Говоря о повышении требовательности, необходимо принять решительные меры к плагиаторам и тем, кто создает им условия – редколлегиям научных журналов, научным руководителям, диссертационным советам.

Академическое сообщество может настоять на изменении формата голосования ННС с закрытого на открытое, на повышении требований к индексу цитируемости членов ННС, на изменении сроков объявления конкурсов на финансирование проектов.

Нам нужна серьезная реформа, которая поставит во главе науки настоящих ученых, а не администраторов и околонаучную бюрократию.

В мире есть страны, которые успешно развивают науку без большого бюрократического аппарата.

В США нет министерства науки. Ее развитием занимается Управление научно-технической политики в структуре аппарата президента, а сфера исследований и разработок финансируется рядом федеральных ведомств. Несмотря на это, наука США занимает лидирующие позиции в мире.

Во Франции в управлении наукой, как и в постсоветских странах, ведущую роль играет государство, но это касается, по большей части, вопросов финансирования, а конкретные перспективные направления научных исследований определяет Высокий совет по науке и технологиям при президенте Французской Республики, состоящий из ученых мирового уровня. Его уравновешивает Межминистерский комитет научных и технологических исследований под председательством премьер-министра.

Я намеренно привел в качестве примера две противоположные модели управления наукой – максимально децентрализованную в США и консолидированную во Франции. Но у них есть общая черта – развитием сферы исследований и разработок занимаются ученые, а чиновники лишь помогают им.

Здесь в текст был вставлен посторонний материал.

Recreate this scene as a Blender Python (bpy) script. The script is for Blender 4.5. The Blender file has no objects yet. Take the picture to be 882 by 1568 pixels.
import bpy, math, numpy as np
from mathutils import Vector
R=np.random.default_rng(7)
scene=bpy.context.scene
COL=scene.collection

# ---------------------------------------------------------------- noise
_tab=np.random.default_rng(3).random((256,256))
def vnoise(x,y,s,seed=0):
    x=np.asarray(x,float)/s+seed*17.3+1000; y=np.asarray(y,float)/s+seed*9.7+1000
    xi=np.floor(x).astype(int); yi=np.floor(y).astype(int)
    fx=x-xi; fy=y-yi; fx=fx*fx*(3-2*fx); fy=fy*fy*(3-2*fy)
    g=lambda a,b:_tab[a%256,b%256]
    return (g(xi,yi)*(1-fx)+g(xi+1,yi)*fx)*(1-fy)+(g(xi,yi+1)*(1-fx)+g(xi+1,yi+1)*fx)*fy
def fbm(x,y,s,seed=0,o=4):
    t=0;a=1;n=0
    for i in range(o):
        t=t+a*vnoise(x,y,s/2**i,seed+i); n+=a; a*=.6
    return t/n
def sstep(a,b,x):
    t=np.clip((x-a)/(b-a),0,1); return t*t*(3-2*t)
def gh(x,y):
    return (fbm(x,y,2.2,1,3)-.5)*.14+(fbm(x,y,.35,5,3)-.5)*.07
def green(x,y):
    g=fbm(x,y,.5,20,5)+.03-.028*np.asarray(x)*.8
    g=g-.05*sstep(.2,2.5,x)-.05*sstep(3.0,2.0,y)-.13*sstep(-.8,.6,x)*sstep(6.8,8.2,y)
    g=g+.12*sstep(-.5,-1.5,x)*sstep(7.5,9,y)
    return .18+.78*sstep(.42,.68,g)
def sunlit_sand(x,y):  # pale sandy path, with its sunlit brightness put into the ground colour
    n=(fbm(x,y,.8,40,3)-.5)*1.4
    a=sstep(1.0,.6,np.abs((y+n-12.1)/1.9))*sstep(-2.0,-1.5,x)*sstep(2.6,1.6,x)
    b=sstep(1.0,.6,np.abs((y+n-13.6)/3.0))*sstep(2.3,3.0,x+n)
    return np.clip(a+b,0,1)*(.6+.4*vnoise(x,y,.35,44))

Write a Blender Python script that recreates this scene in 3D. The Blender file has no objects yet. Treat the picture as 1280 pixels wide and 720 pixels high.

Если мы хотим сохранить нашу науку и вывести ее на передовые позиции, то пришло время задуматься об этом.


***

Я подготовил и решил опубликовать этот материал, поскольку все наши предложения по реформированию науки не нашли отклика у руководства МОН. Либо, как люди далекие от науки, они нас не понимают, либо ее развитие не входит в сферу их интересов.